Chances are you haven’t spent much time thinking about chicken digestive tracts. This is normal. Here at George Washington’s Ferry Farm, however, the topic actually comes up from time to time. More than once we archaeologists have found ceramic artifacts that have been rounded in an odd fashion, as if tumbled in a river for many years. What accounts for this phenomenon? The answer lies – or roosts, rather – in the coop.
Have you ever given thought to how birds eat? How they chew food and digest whole seeds without any teeth? A bird chews its food, but not with its mouth. Most birds use gizzards that essentially act as second stomachs. Almost pure muscle with a strong lining, the gizzard mashes up food to make its nutrients absorbable by the intestines. A bird ingests rocks and grit to help the gizzard grind tough foods like seeds and plant material. These rocks are not passed through the bird but remain inside its gizzard until they are completely ground up or the bird dies. Subsequently, these rocks sometimes take on a rounded, polished look because the gizzard is essentially a tiny rock tumbler.
How does all this relate to archaeology? Simply put, a bird cannot differentiate between a rock and an artifact. The free-range chickens, turkeys, and geese that live with humans gobble up anything that is about the right size for their gizzard, whether rocks, glass, ceramics, or even plastic and metal (The plastic and metal is probably not all that good for them). When a bird is butchered, the gizzard stones – known as ‘gastroliths’ to archaeologists – are released, buried, and excavated to confuse some poor archaeologist hundreds of years later. This is exactly what happened at Ferry Farm. At least one Ferry Farm bird had expensive taste and swallowed porcelain. Some ceramic gastroliths excavated by our archaeologists were in a gizzard so long that the glaze wore off entirely and was ingested. Eighteenth century ceramic glazes contained lead, and this ultimately would have been passed on to the humans who ate the unlucky fowl.

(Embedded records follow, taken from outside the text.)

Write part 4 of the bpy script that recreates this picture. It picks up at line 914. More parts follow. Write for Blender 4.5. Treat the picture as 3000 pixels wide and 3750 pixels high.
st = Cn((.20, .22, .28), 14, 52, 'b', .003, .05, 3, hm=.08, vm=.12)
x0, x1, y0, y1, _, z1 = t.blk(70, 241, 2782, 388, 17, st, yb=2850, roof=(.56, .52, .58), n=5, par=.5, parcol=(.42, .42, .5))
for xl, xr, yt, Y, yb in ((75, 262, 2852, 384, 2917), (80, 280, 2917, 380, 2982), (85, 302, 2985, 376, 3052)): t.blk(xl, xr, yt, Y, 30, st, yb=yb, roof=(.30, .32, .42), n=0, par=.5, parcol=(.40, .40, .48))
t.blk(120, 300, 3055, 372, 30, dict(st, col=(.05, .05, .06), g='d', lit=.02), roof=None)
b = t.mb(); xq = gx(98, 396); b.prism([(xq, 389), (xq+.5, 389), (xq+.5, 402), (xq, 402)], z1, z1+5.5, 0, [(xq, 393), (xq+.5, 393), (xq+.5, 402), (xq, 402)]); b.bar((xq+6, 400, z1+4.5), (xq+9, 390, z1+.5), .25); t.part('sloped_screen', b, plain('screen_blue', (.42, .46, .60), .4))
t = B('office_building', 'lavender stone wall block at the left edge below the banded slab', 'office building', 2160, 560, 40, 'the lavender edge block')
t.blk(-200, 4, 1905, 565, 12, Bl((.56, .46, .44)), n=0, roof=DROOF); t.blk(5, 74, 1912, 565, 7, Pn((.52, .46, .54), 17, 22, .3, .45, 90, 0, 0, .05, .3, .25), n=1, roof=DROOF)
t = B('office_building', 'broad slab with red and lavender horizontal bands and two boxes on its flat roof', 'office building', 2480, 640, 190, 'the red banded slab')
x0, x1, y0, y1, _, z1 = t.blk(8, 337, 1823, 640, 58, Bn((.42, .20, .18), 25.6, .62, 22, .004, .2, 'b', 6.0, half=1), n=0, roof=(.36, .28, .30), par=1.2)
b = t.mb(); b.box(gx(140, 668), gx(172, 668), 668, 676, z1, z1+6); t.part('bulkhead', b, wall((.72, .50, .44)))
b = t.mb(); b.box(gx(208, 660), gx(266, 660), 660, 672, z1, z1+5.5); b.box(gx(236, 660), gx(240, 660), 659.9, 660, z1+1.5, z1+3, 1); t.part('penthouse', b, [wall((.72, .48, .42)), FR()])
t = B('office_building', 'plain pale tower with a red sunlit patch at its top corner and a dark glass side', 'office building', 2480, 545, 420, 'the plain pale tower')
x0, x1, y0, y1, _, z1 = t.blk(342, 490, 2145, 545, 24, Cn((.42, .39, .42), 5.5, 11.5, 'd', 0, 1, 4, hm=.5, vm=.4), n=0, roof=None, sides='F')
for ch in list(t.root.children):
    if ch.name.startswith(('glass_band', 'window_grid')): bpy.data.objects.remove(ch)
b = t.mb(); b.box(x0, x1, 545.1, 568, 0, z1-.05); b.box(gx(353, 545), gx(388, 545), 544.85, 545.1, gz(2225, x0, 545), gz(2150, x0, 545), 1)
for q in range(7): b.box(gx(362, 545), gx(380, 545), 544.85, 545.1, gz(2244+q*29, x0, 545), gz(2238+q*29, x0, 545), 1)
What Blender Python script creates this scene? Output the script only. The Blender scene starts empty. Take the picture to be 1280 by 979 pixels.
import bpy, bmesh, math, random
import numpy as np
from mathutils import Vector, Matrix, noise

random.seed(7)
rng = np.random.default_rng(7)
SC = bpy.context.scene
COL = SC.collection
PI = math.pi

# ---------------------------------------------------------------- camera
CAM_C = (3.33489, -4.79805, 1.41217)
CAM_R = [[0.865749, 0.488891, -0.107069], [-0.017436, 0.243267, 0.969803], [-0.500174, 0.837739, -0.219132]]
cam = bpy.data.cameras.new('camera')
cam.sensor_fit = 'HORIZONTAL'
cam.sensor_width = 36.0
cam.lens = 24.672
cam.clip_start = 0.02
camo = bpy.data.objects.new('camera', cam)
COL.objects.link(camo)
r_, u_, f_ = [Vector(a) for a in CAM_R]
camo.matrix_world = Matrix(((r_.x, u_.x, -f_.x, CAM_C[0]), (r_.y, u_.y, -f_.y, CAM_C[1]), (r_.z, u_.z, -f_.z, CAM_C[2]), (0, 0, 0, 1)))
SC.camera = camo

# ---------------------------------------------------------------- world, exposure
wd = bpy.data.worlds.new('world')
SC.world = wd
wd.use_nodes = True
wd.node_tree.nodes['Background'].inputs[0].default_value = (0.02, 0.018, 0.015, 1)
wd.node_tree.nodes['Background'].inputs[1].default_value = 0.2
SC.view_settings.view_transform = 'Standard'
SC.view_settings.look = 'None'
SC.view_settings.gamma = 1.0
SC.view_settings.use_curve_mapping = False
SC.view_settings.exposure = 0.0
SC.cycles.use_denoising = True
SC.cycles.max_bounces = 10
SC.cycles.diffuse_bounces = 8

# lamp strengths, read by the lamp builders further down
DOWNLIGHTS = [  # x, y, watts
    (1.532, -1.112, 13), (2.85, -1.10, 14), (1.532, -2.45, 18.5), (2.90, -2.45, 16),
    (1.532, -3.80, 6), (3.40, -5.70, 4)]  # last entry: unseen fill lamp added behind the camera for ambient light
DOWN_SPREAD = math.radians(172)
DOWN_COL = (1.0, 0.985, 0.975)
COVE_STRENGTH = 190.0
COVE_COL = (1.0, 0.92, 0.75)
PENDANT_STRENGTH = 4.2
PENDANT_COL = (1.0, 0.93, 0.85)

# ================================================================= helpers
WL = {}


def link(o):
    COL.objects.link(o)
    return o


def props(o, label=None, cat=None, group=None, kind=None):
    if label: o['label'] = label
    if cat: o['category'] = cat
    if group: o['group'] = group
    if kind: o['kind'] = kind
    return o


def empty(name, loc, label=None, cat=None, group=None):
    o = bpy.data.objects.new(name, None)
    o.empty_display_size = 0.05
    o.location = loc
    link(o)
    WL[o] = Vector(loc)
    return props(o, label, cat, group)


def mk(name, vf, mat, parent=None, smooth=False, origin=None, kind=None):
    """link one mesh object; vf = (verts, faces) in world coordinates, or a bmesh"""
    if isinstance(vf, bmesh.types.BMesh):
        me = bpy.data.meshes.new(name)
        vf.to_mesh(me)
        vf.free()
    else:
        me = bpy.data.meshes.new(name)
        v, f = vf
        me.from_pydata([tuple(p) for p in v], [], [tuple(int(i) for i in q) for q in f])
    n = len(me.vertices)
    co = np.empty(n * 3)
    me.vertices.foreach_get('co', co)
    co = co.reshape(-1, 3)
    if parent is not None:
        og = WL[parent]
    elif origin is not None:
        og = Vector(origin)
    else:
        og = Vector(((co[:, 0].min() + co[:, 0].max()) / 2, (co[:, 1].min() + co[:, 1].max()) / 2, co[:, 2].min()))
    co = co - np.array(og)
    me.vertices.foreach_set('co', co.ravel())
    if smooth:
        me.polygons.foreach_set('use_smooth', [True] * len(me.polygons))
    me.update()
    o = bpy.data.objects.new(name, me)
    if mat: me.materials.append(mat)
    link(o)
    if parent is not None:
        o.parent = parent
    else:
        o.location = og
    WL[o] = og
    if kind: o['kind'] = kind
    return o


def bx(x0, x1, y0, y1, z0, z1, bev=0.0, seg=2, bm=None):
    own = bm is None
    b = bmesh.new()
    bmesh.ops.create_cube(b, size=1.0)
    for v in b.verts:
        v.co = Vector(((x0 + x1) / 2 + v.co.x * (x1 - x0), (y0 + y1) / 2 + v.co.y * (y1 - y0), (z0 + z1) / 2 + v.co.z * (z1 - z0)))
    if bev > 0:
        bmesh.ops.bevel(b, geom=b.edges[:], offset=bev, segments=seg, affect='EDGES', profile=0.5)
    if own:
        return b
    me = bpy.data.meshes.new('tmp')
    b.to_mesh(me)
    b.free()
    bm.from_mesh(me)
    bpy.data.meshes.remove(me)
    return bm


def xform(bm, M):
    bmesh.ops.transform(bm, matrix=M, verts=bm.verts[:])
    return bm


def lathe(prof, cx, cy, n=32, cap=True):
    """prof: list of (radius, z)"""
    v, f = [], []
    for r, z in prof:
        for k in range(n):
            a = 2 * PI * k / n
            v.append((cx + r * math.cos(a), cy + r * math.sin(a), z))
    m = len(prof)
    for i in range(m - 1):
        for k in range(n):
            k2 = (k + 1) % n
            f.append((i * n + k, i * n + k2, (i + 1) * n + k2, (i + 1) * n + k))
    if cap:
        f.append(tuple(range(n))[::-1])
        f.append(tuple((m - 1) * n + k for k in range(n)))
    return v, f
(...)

Ceramic pieces worn smooth inside a turkey or goose gullet and recovered archaeologically at Ferry Farm.
In addition to being an archaeologist, I also keep birds on a small farm. After butchering a few chickens and a turkey, I notice that the size of the gizzard stones reflected the size of the bird. A turkey is capable of ingesting much larger objects as gastroliths than chickens. This was such an exciting revelation that I saved some stones recovered from the turkey gizzard and analyzed them. Archaeologists are an odd bunch! The stones were partially rounded and, in addition to rock, the turkey had eaten chucks of concrete and even a bone.
Given the size of the ceramic gizzard stones excavated at Ferry Farm, we can deduce that the birds which ate them were probably large domestics such as turkeys or geese. So we not only learned why the chicken ate the artifact but that it probably wasn’t even a chicken at all. This helps to us to understand what kinds of livestock the Washington family kept at Ferry Farm. Who knew you could learn so much from a beat up piece of pottery in a gizzard?